I asked Padir if she would advocate raising the H-1B visa cap, and she said she absolutely would.
“I’m not a political scientist, and I haven’t studied the economics of the whole thing. But I think in general, you have smart people who want to work here and contribute to our companies, so we should keep them here,” she said. “We need to at least go back to the way it was 20 years ago, when every student was able to work here for three years after college. Now, it’s 12 months. You graduate, then you have a practical training visa for 12 months. You have to find a job, and that employer has to apply for you to get the visa.
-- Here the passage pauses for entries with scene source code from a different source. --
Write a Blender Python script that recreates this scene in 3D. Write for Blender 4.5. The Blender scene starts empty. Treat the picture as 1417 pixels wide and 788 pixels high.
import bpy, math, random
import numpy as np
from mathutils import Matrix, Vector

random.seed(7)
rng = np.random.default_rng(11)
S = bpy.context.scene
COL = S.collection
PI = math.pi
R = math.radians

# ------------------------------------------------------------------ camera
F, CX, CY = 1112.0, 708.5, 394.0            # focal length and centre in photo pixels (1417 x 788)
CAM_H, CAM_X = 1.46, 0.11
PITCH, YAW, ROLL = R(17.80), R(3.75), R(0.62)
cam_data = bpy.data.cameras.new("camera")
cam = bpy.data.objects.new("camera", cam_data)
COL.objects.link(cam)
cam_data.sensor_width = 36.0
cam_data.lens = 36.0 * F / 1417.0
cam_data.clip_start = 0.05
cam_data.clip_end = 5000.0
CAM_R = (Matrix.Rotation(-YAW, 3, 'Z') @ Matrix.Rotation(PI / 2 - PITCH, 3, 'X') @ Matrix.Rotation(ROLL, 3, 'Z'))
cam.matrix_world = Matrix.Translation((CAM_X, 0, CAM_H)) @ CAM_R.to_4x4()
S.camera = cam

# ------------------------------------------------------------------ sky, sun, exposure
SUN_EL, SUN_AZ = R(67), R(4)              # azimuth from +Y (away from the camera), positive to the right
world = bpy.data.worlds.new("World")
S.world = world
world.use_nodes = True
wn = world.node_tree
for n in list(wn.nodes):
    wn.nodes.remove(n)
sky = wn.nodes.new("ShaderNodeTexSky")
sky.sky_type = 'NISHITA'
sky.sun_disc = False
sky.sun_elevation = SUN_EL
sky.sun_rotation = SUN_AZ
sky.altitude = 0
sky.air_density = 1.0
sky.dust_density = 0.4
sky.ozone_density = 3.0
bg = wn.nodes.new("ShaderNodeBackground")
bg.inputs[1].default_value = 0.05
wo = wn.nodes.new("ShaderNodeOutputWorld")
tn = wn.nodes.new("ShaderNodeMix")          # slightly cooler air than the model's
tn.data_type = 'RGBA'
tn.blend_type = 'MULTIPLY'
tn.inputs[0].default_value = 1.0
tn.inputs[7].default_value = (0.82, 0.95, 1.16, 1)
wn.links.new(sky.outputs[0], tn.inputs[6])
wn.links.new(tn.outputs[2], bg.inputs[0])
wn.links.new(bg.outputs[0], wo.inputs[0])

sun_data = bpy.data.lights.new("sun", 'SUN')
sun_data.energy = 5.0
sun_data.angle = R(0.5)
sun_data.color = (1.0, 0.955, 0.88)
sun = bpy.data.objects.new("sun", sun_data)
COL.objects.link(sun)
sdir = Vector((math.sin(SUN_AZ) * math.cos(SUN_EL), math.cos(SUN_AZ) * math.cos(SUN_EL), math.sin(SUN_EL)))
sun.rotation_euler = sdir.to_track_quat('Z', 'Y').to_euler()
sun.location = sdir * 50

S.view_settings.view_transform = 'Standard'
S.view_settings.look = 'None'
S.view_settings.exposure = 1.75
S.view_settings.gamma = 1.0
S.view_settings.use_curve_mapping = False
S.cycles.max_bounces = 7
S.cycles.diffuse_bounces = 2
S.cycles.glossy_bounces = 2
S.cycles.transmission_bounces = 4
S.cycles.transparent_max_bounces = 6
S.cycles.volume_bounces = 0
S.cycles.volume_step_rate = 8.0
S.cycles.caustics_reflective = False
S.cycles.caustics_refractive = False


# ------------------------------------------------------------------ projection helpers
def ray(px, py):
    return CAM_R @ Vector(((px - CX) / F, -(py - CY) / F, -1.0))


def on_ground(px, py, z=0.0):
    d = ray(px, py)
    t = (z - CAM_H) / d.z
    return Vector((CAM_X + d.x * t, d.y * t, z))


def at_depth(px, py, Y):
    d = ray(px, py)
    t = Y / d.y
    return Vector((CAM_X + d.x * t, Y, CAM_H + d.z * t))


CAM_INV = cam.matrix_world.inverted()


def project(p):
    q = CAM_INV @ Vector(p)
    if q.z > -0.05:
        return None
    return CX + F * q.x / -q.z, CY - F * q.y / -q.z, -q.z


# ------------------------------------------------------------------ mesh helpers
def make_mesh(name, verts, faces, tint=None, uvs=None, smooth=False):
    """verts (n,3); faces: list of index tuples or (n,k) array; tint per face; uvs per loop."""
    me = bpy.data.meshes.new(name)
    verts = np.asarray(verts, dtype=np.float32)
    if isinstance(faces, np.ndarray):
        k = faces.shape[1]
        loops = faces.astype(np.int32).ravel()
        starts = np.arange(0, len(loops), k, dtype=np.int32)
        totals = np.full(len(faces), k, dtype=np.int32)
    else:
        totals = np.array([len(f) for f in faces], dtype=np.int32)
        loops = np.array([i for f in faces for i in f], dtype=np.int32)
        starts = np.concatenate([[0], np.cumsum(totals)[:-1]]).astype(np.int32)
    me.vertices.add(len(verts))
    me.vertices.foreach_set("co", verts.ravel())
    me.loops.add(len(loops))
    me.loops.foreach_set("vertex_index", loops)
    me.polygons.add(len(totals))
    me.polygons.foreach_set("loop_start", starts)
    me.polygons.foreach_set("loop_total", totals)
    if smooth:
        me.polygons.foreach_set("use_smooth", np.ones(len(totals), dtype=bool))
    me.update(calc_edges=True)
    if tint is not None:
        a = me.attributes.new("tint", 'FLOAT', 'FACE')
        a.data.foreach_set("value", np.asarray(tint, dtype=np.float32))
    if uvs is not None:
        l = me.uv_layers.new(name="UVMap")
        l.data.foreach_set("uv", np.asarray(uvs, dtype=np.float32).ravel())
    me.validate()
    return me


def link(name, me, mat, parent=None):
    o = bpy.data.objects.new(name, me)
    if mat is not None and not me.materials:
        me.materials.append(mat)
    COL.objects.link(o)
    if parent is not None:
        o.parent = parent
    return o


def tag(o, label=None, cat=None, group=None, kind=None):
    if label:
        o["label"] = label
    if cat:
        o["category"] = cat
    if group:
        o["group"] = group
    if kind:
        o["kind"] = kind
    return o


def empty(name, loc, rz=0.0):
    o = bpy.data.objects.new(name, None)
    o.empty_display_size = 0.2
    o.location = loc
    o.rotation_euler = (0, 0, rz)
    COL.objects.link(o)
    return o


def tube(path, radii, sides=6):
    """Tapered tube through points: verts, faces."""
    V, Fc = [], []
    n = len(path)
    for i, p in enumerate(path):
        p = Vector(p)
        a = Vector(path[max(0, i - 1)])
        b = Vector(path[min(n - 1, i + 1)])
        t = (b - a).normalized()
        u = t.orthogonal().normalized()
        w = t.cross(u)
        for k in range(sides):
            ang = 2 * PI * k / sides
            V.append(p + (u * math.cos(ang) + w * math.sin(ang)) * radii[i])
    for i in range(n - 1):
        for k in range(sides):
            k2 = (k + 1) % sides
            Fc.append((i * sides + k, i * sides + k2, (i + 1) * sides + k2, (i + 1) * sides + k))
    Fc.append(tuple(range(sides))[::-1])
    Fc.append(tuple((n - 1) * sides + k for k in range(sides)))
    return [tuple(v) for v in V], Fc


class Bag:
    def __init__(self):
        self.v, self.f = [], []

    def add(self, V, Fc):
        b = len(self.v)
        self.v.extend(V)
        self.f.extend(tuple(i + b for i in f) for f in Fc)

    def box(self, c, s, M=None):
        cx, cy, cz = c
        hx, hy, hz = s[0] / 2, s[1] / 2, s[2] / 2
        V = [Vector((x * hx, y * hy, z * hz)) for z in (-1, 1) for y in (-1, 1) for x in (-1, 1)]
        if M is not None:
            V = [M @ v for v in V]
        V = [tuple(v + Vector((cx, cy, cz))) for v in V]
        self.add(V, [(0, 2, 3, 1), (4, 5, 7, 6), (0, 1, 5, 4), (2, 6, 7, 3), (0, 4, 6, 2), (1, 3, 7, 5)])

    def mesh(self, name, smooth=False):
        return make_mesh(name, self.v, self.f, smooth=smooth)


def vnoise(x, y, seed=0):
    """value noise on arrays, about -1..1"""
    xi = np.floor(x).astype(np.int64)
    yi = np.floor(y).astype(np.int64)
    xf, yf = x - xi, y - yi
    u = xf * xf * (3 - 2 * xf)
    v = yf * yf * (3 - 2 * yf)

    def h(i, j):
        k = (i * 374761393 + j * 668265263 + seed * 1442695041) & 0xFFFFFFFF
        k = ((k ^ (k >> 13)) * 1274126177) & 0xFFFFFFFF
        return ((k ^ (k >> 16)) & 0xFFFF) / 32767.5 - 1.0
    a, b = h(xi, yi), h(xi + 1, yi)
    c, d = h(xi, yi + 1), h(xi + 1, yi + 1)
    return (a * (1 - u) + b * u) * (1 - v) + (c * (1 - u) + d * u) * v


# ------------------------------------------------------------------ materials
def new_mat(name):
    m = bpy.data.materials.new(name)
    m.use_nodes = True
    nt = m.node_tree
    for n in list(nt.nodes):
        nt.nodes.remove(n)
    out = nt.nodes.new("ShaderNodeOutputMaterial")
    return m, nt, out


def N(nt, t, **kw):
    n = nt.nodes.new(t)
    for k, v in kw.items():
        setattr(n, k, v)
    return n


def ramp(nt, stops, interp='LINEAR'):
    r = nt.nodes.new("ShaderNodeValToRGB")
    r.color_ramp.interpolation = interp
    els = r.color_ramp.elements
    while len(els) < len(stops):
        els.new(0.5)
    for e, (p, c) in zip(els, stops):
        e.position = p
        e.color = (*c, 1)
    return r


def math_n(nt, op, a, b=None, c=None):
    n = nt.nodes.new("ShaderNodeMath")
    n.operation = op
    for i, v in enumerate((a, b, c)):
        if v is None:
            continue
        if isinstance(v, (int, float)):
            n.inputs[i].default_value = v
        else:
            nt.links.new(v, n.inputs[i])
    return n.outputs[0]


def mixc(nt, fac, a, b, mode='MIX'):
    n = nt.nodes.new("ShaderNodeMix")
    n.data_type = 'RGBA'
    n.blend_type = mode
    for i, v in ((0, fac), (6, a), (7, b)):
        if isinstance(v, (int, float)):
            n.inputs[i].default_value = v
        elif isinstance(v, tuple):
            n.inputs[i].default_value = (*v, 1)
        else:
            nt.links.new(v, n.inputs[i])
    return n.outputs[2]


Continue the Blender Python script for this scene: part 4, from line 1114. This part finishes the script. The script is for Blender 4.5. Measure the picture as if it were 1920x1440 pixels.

Twelve months is not long enough for practical training from college.”
Padir said that as a manager in a technology company, she has found that employers have to jump through hoops to sponsor these foreign graduates, and that’s contributing to the skills shortage.
“The burden on the vendor is so high and costly, it’s just hard to do, and we’re losing out on good talent,” she said. “They’re going back to their home countries, and they’re innovating and creating companies that are competing with us, when that talent wanted to be here and stay here.”
I pointed out that those vendors tend to argue that they need H-1B workers because not enough people here are studying technology and pursuing those careers. I asked Padir what has to change so that universities can provide the homegrown talent that companies need, rather than having to rely so heavily on foreign talent. She said she doesn’t think it’s a university issue.
“I think we have the best schools in the world, and they produce highly capable students who can contribute to the work force,” she said. “The issue here is why native-born U.S. citizens aren’t pursuing those technology degrees. What do we need to do in earlier education to make sure that our public school systems are cranking out students who have the skill sets to handle the work of these engineering schools? How do we incentivize them and make it interesting so that they want to do that?”
I asked Padir how much Progress Software relies on H-1B workers, and where she sees that reliance heading. She said Progress is in “reset mode,” and needs to bring in talent to attract new companies and users to its application development platforms and its data connectivity platform.
“As we start our hiring, it’s going to become a bigger issue for us, absolutely,” she said. “We’re going to need the engineering talent to build these products. Are those people who have the talent that we need going to be U.S. citizens, or are they going to need visas? Right now, the vast majority of talent that’s coming out of schools needs visa assistance.”
I mentioned to Padir that I had recently spoken with Mark Myers, director of cloud service management at Datalink, about the changing roles of IT professionals with the emergence of cloud and related technologies. I noted that I had asked him how he would rate the job America’s colleges and universities are doing to prepare young people to fill these changing roles, and that this was his response:
“I don’t want to say, ‘bad.’ I think colleges are starting to realize some of this. Colleges are doing a good job of training the technical skills. They’re just starting to understand that they need to teach these kids how to think and approach the use of all this technology. Colleges are still learning that.”
I asked Padir if she thought that was a fair assessment, and she said it was absolutely fair.
“WPI knew that a long time ago, when they started the WPI Plan, where you come into school and you have three major projects that you have to do,” she said. “It’s not just about doing the work for the projects, but also the presentation of the end result. They were just so smart early on in combining the disciplines.”
Padir also mentioned the Great Problems Seminar for freshman at WPI, a non-required, project-based program in which students work in teams on ways to “feed the world, power the world, and heal the world.”
“It’s a different approach to learning, with that practical application,” Padir said. “The most innovative people, and the ones who will be most successful in their careers and in helping this country become a great technology country again, are the ones who understand the bigger picture, and how the different pieces fit together. At WPI, that is ingrained in you from day one.”